* [Aim]
The listing below should be written out exactly; please include all of it.

* [Supplied information]
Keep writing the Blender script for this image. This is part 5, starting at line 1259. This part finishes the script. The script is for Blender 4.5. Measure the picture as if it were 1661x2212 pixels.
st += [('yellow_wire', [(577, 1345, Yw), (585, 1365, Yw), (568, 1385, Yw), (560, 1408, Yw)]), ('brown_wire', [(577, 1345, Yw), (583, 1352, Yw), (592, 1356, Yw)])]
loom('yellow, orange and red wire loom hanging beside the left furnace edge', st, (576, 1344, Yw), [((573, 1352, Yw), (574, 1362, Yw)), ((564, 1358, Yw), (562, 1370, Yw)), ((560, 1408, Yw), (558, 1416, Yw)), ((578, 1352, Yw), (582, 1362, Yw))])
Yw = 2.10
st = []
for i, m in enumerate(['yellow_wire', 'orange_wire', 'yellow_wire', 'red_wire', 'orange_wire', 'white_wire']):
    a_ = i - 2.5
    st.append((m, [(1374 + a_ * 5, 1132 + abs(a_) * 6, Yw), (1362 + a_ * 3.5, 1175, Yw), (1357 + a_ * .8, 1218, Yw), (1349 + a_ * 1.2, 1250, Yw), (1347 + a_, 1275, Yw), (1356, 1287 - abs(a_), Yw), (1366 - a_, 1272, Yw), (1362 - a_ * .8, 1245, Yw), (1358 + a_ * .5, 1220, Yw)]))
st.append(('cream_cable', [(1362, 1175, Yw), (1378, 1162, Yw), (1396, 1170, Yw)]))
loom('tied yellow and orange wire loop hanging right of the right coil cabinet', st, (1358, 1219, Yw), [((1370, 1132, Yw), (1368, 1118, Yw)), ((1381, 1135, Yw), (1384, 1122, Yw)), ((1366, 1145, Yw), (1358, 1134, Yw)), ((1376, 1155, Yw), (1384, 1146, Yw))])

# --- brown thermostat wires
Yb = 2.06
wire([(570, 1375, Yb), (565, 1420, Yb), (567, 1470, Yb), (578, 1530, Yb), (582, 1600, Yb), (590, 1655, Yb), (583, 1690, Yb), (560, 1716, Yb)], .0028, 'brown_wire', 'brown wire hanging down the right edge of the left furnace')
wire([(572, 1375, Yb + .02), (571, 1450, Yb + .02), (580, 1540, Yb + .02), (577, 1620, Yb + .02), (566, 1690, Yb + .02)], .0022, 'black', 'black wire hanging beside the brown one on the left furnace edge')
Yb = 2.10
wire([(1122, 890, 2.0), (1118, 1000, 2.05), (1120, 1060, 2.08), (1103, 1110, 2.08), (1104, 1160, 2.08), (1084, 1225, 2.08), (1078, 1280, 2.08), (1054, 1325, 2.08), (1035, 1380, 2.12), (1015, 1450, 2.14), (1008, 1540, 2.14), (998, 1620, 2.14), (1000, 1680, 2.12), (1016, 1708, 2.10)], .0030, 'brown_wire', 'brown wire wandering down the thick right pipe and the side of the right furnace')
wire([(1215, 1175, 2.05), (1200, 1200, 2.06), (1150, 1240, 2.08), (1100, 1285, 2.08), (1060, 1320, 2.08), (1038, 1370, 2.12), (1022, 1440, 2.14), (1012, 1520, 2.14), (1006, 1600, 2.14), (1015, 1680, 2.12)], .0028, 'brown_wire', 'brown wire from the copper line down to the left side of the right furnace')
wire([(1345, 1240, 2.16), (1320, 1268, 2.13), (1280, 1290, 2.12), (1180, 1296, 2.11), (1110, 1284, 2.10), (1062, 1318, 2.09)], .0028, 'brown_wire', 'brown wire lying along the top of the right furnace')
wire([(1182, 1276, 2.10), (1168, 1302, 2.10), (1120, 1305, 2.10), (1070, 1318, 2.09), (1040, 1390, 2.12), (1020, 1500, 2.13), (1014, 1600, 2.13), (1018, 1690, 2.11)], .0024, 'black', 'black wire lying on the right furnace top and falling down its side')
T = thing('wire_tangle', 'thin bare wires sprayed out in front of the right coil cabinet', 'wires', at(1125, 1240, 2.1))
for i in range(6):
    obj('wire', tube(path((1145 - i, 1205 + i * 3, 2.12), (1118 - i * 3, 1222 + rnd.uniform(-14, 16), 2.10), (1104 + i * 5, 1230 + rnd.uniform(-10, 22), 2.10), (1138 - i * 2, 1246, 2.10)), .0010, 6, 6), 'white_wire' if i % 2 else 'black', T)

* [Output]
Keep writing the Blender script for this image. This is part 5, starting at line 1259. This part finishes the script. The script is for Blender 4.5. Measure the picture as if it were 1661x2212 pixels.
st += [('yellow_wire', [(577, 1345, Yw), (585, 1365, Yw), (568, 1385, Yw), (560, 1408, Yw)]), ('brown_wire', [(577, 1345, Yw), (583, 1352, Yw), (592, 1356, Yw)])]
loom('yellow, orange and red wire loom hanging beside the left furnace edge', st, (576, 1344, Yw), [((573, 1352, Yw), (574, 1362, Yw)), ((564, 1358, Yw), (562, 1370, Yw)), ((560, 1408, Yw), (558, 1416, Yw)), ((578, 1352, Yw), (582, 1362, Yw))])
Yw = 2.10
st = []
for i, m in enumerate(['yellow_wire', 'orange_wire', 'yellow_wire', 'red_wire', 'orange_wire', 'white_wire']):
    a_ = i - 2.5
    st.append((m, [(1374 + a_ * 5, 1132 + abs(a_) * 6, Yw), (1362 + a_ * 3.5, 1175, Yw), (1357 + a_ * .8, 1218, Yw), (1349 + a_ * 1.2, 1250, Yw), (1347 + a_, 1275, Yw), (1356, 1287 - abs(a_), Yw), (1366 - a_, 1272, Yw), (1362 - a_ * .8, 1245, Yw), (1358 + a_ * .5, 1220, Yw)]))
st.append(('cream_cable', [(1362, 1175, Yw), (1378, 1162, Yw), (1396, 1170, Yw)]))
loom('tied yellow and orange wire loop hanging right of the right coil cabinet', st, (1358, 1219, Yw), [((1370, 1132, Yw), (1368, 1118, Yw)), ((1381, 1135, Yw), (1384, 1122, Yw)), ((1366, 1145, Yw), (1358, 1134, Yw)), ((1376, 1155, Yw), (1384, 1146, Yw))])

# --- brown thermostat wires
Yb = 2.06
wire([(570, 1375, Yb), (565, 1420, Yb), (567, 1470, Yb), (578, 1530, Yb), (582, 1600, Yb), (590, 1655, Yb), (583, 1690, Yb), (560, 1716, Yb)], .0028, 'brown_wire', 'brown wire hanging down the right edge of the left furnace')
wire([(572, 1375, Yb + .02), (571, 1450, Yb + .02), (580, 1540, Yb + .02), (577, 1620, Yb + .02), (566, 1690, Yb + .02)], .0022, 'black', 'black wire hanging beside the brown one on the left furnace edge')
Yb = 2.10
wire([(1122, 890, 2.0), (1118, 1000, 2.05), (1120, 1060, 2.08), (1103, 1110, 2.08), (1104, 1160, 2.08), (1084, 1225, 2.08), (1078, 1280, 2.08), (1054, 1325, 2.08), (1035, 1380, 2.12), (1015, 1450, 2.14), (1008, 1540, 2.14), (998, 1620, 2.14), (1000, 1680, 2.12), (1016, 1708, 2.10)], .0030, 'brown_wire', 'brown wire wandering down the thick right pipe and the side of the right furnace')
wire([(1215, 1175, 2.05), (1200, 1200, 2.06), (1150, 1240, 2.08), (1100, 1285, 2.08), (1060, 1320, 2.08), (1038, 1370, 2.12), (1022, 1440, 2.14), (1012, 1520, 2.14), (1006, 1600, 2.14), (1015, 1680, 2.12)], .0028, 'brown_wire', 'brown wire from the copper line down to the left side of the right furnace')
wire([(1345, 1240, 2.16), (1320, 1268, 2.13), (1280, 1290, 2.12), (1180, 1296, 2.11), (1110, 1284, 2.10), (1062, 1318, 2.09)], .0028, 'brown_wire', 'brown wire lying along the top of the right furnace')
wire([(1182, 1276, 2.10), (1168, 1302, 2.10), (1120, 1305, 2.10), (1070, 1318, 2.09), (1040, 1390, 2.12), (1020, 1500, 2.13), (1014, 1600, 2.13), (1018, 1690, 2.11)], .0024, 'black', 'black wire lying on the right furnace top and falling down its side')
T = thing('wire_tangle', 'thin bare wires sprayed out in front of the right coil cabinet', 'wires', at(1125, 1240, 2.1))
for i in range(6):
    obj('wire', tube(path((1145 - i, 1205 + i * 3, 2.12), (1118 - i * 3, 1222 + rnd.uniform(-14, 16), 2.10), (1104 + i * 5, 1230 + rnd.uniform(-10, 22), 2.10), (1138 - i * 2, 1246, 2.10)), .0010, 6, 6), 'white_wire' if i % 2 else 'black', T)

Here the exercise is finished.